Panafricaniste et anti-impérialiste
Le PASTEF n’est pas hostile à la mondialisation. Il la considère comme un phénomène inéluctable dont il est possible de saisir des opportunités pour améliorer les conditions de vie des Sénégalaises et des Sénégalais. Sa critique porte sur le modèle néolibéral de celle-ci qui favorise les intérêts des multinationales et des pays riches au détriment des pays et des peuples. Il dénonce les accords de libre-échange, le pillage des ressources naturelles, l’endettement, la corruption et la mauvaise gouvernance.

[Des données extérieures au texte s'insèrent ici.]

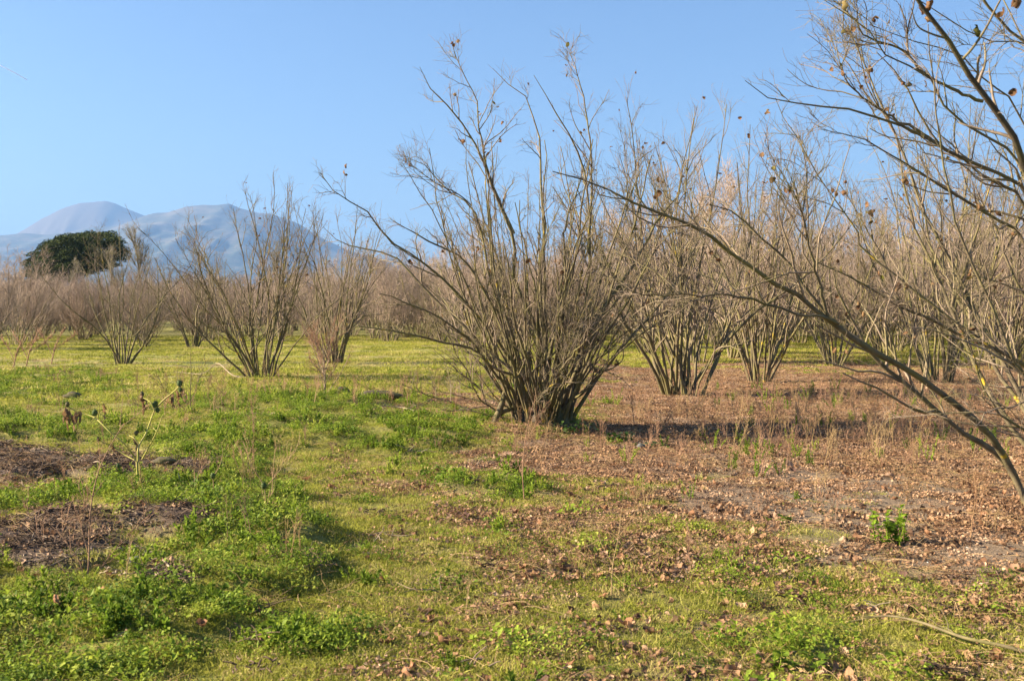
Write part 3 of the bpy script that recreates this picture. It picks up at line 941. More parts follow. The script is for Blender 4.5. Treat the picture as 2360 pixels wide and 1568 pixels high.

Dans la géopolitique du panafricanisme entendue comme rivalité de pouvoirs au sein de la communauté des tenants de cette idéologie, Ousmane Sonko a marqué sa différence avec les figures médiatiques et des réseaux sociaux de cette mouvance. S’il partage avec elles le soutien aux pays de l’Alliance des États sahéliens (AES)[1], ils divergent fortement dans l’approche pour réaliser l’idéal du panafricanisme à savoir l’unité et l’intégration de l’Afrique et de ses diasporas à travers le monde. Le président du PASTEF a une approche par le bas, celle des citoyens qui prennent la responsabilité de changer les choses chez eux. Pour lui, le panafricanisme n’a pas de fondement racial ou ethnique. Encore moins religieux. Il englobe toutes les communautés. C’est un « nationalisme civique » fondé sur un projet de société, celui de la libération et l’épanouissement de peuples sous domination étrangère et soumis à l’exploitation par un système mondial inique. Dans le système international, il s’agit d’un panafricanisme de non-alignement comme celui des anciens (Kwame Nkrumah) ou plus récemment celui de la « Renaissance africaine » de Thabo Mbeki.

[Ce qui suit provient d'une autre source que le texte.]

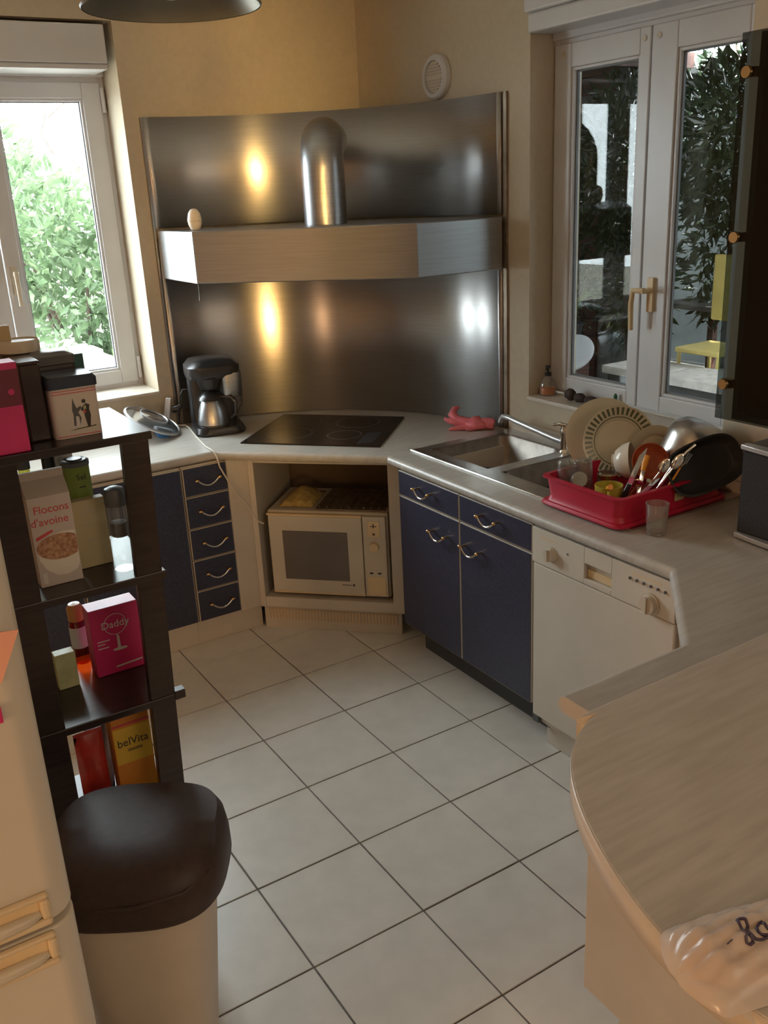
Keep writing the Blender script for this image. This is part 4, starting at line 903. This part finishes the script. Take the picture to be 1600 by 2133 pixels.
B(-.499, -.4185, -1.4955, -1.4945, 1.500, 1.572).build('dark_print', X['pinkdark'], t)
flat('round_print', disc(-.436, 1.528, .006), X['pink'], t, -1.4958)
carton('beige_box', 'plain beige carton standing at the back left of the shelf top', 'box', -.455, -.372, -1.235, -1.205, 1.4055, 1.625, X['beige'])
mb = MB().ball((-.435, -1.335, 1.5), .034, .03, .055, 16, 10)
for i in range(len(mb.v)): mb.v[i] += Vector([random.uniform(-1, 1) for _ in range(3)]) * .004
bgt = thing('cloth_pouch', 'off-white rounded cloth pouch behind the magenta box on the shelf top', 'pouch', (-.435, -1.335, 1.405))
mb.build('pouch', X['cotton'], bgt, smooth=70)
MB().lathe([(.030, 0.0005), (.032, .05), (.028, .065)], (-.435, -1.335, 1.405), 18).build('base', X['cotton'], bgt, smooth=50)

# second board
t = thing('cereal_carton', 'white gable-topped oat flakes carton with pink lettering and a printed bowl', 'carton', (-.395, -1.38, 1.085))
cx0, cx1, cy0, cy1 = -.436, -.346, -1.432, -1.362
MB().hexa([(cx0, cy0, 1.0855), (cx1, cy0, 1.0855), (cx1, cy1, 1.0855), (cx0, cy1, 1.0855), (cx0, cy0, 1.288), (cx1, cy0, 1.288), (cx1, cy1, 1.288), (cx0, cy1, 1.288)]).build('box', X['paperw'], t, bevel=.001)
MB().hexa([(cx0, cy0, 1.288), (cx1, cy0, 1.288), (cx1, cy1, 1.288), (cx0, cy1, 1.288), (cx0, cy0 + .030, 1.318), (cx1, cy0 + .030, 1.318), (cx1, cy1 - .030, 1.318), (cx0, cy1 - .030, 1.318)]).build('gable_fold', X['paperdim'], t)
B(cx0, cx1, cy0 + .031, cy1 - .031, 1.318, 1.336).build('top_fin', X['paperdim'], t)
text('lettering', 'Flocons', .0245, (-.389, cy0 - .0006, 1.259), FY, X['redprint'], t, sx=.98)
text('lettering', "d'avoine", .0245, (-.396, cy0 - .0006, 1.232), FY, X['redprint'], t, sx=.98)
flat('red_flash', [(-.430, 1.192), (-.394, 1.207), (-.393, 1.212), (-.399, 1.211), (-.430, 1.200)], X['redprint'], t, cy0 - .0007)
flat('bowl_print', [(-.432, 1.170), (-.424, 1.187), (-.405, 1.199), (-.375, 1.204), (-.348, 1.202), (-.348, 1.125), (-.356, 1.112), (-.375, 1.105), (-.398, 1.108), (-.418, 1.124), (-.430, 1.148)], X['bowlprint'], t, cy0 - .0006)
flat('oats_print', [(max(-.4345, min(-.3475, x_)), z_) for x_, z_ in disc(-.383, 1.172, .050, .029, 22)], X['oats'], t, cy0 - .0012)
flat('small_print_panel', [(-.430, 1.094), (-.420, 1.094), (-.420, 1.118), (-.430, 1.118)], X['label'], t, cy0 - .0012)
t = carton('yellow_packet', 'flat yellowish card packet with small print beside the oat carton', 'packet', -.338, -.262, -1.378, -1.352, 1.0855, 1.245, X['manila'])
for k, (z, w) in enumerate(((1.222, .024), (1.216, .040), (1.208, .030), (1.195, .036), (1.185, .030), (1.150, .020))):
    flat('small_print', [(-.315, z), (-.315 + w, z), (-.315 + w, z + .0022), (-.315, z + .0022)], X['paperdim'], t, -1.3786)
flat('small_print', [(-.304, 1.229), (-.296, 1.229), (-.300, 1.236)], X['paperdim'], t, -1.3786)
t = thing('salt_tin', 'round green salt tin with a dark lid behind the yellow packet', 'tin', (-.302, -1.325, 1.085))
MB().lathe([(.029, .0005), (.030, .003), (.030, .232)], (-.302, -1.325, 1.085), 28).build('body', X['greentin'], t, smooth=40)
MB().lathe([(.0315, .230), (.0315, .240), (.026, .243), (.018, .241), (.016, .245), (0, .245)], (-.302, -1.325, 1.085), 28, True, False).build('lid', X['greydark'], t, smooth=40)
text('lettering', 'Sel', .019, (-.299, -1.3560, 1.292), FY, X['ink'], t)
flat('small_print', [(-.306, 1.268), (-.292, 1.268), (-.292, 1.271), (-.306, 1.271)], X['ink'], t, -1.3560)
t = thing('pepper_mill', 'clear disposable pepper mill with a dark cap, right end of the second shelf', 'pepper mill', (-.252, -1.435, 1.085))
pc = (-.252, -1.432, 1.085)
MB().lathe([(.023, .0005), (.025, .004), (.025, .055), (.021, .085), (.021, .150), (.023, .155)], pc, 28).build('glass_body', X['clear'], t, smooth=50)
MB().lathe([(.018, .080), (.019, .084), (.019, .112), (.0, .114)], pc, 20, True, False).build('peppercorns', X['pepper'], t, smooth=50)
MB().lathe([(.023, .152), (.024, .156), (.024, .180), (.020, .190), (.010, .194), (0, .1945)], pc, 28, True, False).build('cap', X['greydark'], t, smooth=40)
for (x, y, lb, m, capm, h) in ((-.405, -1.290, 'green oil bottle at the back left of the second shelf', X['oilgreen'], X['greydark'], .235), (-.350, -1.285, 'clear bottle with a black cap behind the oat carton', X['clear'], X['black'], .225)):
    t = thing('oil_bottle', lb, 'bottle', (x, y, 1.085))
    MB().lathe([(.026, .0005), (.028, .004), (.028, h - .05), (.013, h - .02), (.012, h)], (x, y, 1.085), 24).build('bottle_wall', m, t, smooth=50)
    MB().lathe([(.0145, h - .002), (.0145, h + .026), (0, h + .027)], (x, y, 1.085), 20, True, False).build('cap', capm, t, smooth=40)
t = thing('plastic_cup', 'white cup seen by its rim behind the salt tin', 'cup', (-.305, -1.258, 1.085))
MB().lathe([(.020, .0005), (.027, .262), (.0255, .262), (.019, .006), (0, .005)], (-.312, -1.240, 1.085), 24, True, False).build('wall', X['label'], t, smooth=40)

# third board
t = thing('sugar_box', 'raspberry-pink sugar box with white lettering and a sundae glass print', 'box', (-.268, -1.31, .775))
sx0, sx1, sy0, sy1 = -.322, -.212, -1.315, -1.255
sx0, sx1, sy0, sy1 = -.327, -.208, -1.318, -1.262
B(sx0, sx1, sy0, sy1, .7755, .952).build('box', X['pink'], t, bevel=.0015)
text('lettering', 'Daddy', .026, (-.268, sy0 - .0008, .905), FY, X['label'], t)
gl_ = MB(); Mr = Matrix.Translation((-.268, sy0 - .0008, .905)) @ Matrix.Rotation(R(90), 4, 'X')
gl_.lathe([(.0275, 0), (.0275, .0006), (.0262, .0006), (.0262, 0)], n=36, cap0=False, cap1=False, Mx=Mr); gl_.build('circle_print', X['label'], t)
flat('stem_print', [(-.269, .840), (-.262, .840), (-.2625, .872), (-.2685, .878)], X['label'], t, sy0 - .0008)
flat('foot_print', disc(-.264, .838, .018, .004), X['label'], t, sy0 - .0010)
for z, w in ((.866, .030), (.858, .018), (.848, .026)):
    flat('small_print', [(-.316, z), (-.316 + w, z), (-.316 + w, z + .0025), (-.316, z + .0025)], X['label'], t, sy0 - .0008)
flat('bottom_print', [(-.280, .790), (-.214, .794), (-.214, .798), (-.280, .794)], X['label'], t, sy0 - .0008)
t = thing('oil_bottle', 'slim bottle of orange-red oil with an amber cap on the third shelf', 'bottle', (-.331, -1.215, .775))
oc = (-.333, -1.205, .7755)
MB().lathe([(.018, 0), (.021, .004), (.021, .105), (.019, .118)], oc, 24).build('bottle_wall', X['amber'], t, smooth=50)
MB().lathe([(.0185, .116), (.0195, .118), (.0195, .150), (.014, .160), (0, .162)], oc, 24, True, False).build('cap', X['gold'], t, smooth=40)
MB().lathe([(.0213, .045), (.0214, .046), (.0214, .100), (.0213, .101)], oc, 24, False, False).build('paper_label', X['label'], t, smooth=50)
carton('green_packet', 'small pale green carton at the front left of the third shelf', 'packet', -.420, -.372, -1.322, -1.290, .7755, .866, X['lightgreen'])
t = thing('dark_jar', 'dark round jar half hidden behind the left post of the third shelf', 'jar', (-.43, -1.28, .775))
MB().lathe([(.030, .0005), (.034, .02), (.034, .075), (.022, .095)], (-.438, -1.26, .775), 24).build('body', X['darktin'], t, smooth=50)
MB().lathe([(.024, .093), (.024, .115), (0, .116)], (-.438, -1.26, .775), 24, True, False).build('lid', X['black'], t, smooth=40)

# fourth board
t = thing('biscuit_box', 'orange and yellow breakfast biscuit box with dark lettering on the fourth shelf', 'box', (-.285, -1.36, .46))
B(-.336, -.244, -1.405, -1.355, .4605, .700).build('box', X['orangebox'], t, bevel=.0015)
B(-.334, -.246, -1.4056, -1.4048, .575, .672).build('yellow_print', X['yellowbox'], t)
B(-.336, -.244, -1.4058, -1.4048, .678, .684).build('red_band', X['redprint'], t)
text('lettering', 'belVita', .030, (-.290, -1.4064, .632), FY, X['ink'], t, sx=.92)
for z in (.6105, .6065): flat('small_print', [(-.305, z), (-.269, z), (-.269, z + .0018), (-.305, z + .0018)], X['ink'], t, -1.4064)
MB().hexa([(-.30, -1.40, .700), (-.25, -1.40, .700), (-.25, -1.37, .700), (-.30, -1.37, .700), (-.295, -1.39, .722), (-.25, -1.39, .720), (-.25, -1.385, .720), (-.295, -1.385, .722)]).build('torn_flap', X['beige'], t)
def packet(lb, x0, x1, y, z0, z1, m, tilt=0.0, fat=.022):
    t = thing('snack_packet', lb, 'packet', ((x0 + x1) / 2, y, z0))
    n1, n2 = 9, 9; mb = MB()
    for sgn in (-1, 1):
        vs = []
        for i in range(n1):
            for j in range(n2):
                u, w = i / (n1 - 1), j / (n2 - 1)
                e = (math.sin(math.pi * u) ** .5 if 0 < u < 1 else 0) * (math.sin(math.pi * w) ** .6 if 0 < w < 1 else 0)
                r_ = random.uniform(-.0025, .0025) if 0 < i < n1 - 1 and 0 < j < n2 - 1 else 0
                vs.append((x0 + (x1 - x0) * u + tilt * w, y + sgn * (fat * e + r_), z0 + (z1 - z0) * w))
        mb.add(vs, [(i * n2 + j, (i + 1) * n2 + j, (i + 1) * n2 + j + 1, i * n2 + j + 1) if sgn < 0 else (i * n2 + j, i * n2 + j + 1, (i + 1) * n2 + j + 1, (i + 1) * n2 + j) for i in range(n1 - 1) for j in range(n2 - 1)])
    mb.build('wrapper', m, t, smooth=50)
    MB().box(x0 + tilt, x1 + tilt, y - .001, y + .001, z1 - .002, z1 + .008).build('top_seal', m, t)
packet('upright red foil snack packet left of the biscuit box', -.420, -.352, -1.375, .4605, .672, X['redfoil'])
packet('blue foil snack packet leaning behind the biscuit box', -.395, -.330, -1.315, .4605, .685, X['bluefoil'], .015)
packet('low orange snack packet at the front left of the fourth shelf', -.430, -.345, -1.450, .4605, .535, X['orangefoil'])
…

Ousmane Sonko a suffisamment d’expérience et de vécu politiques pour savoir que le souverainisme et le panafricanisme que projette PASTEF ont des opposants farouches dans le pays. Cela va des élites politiques et économiques qui profitent du système néocolonial et qui sont inféodées aux intérêts étrangers, aux forces obscurantistes qui instrumentalisent la religion et l’ethnie pour diviser le peuple et entraver le progrès. Ils ont d’énormes moyens et des relais médiatiques pour tenir un contre-discours fait de petits et grands arrangements avec les faits et la vérité, d’affabulations et de propagandes mensongères. Pour faire face, PASTEF doit construire une alliance patriotique, démocratique et progressiste. Cela passe par la mobilisation citoyenne et à l’éducation populaire et l’élargissement de sa base sociale. L’alternative crédible et durable au « système » est à ce prix.
Dr Félix Atchadé
[1] L’Alliance des États du Sahel (AES) encore appelé Liptako-Gourma est un pacte de défense mutuelle conclu entre le Mali, le Niger et le Burkina Faso le 16 septembre 2023.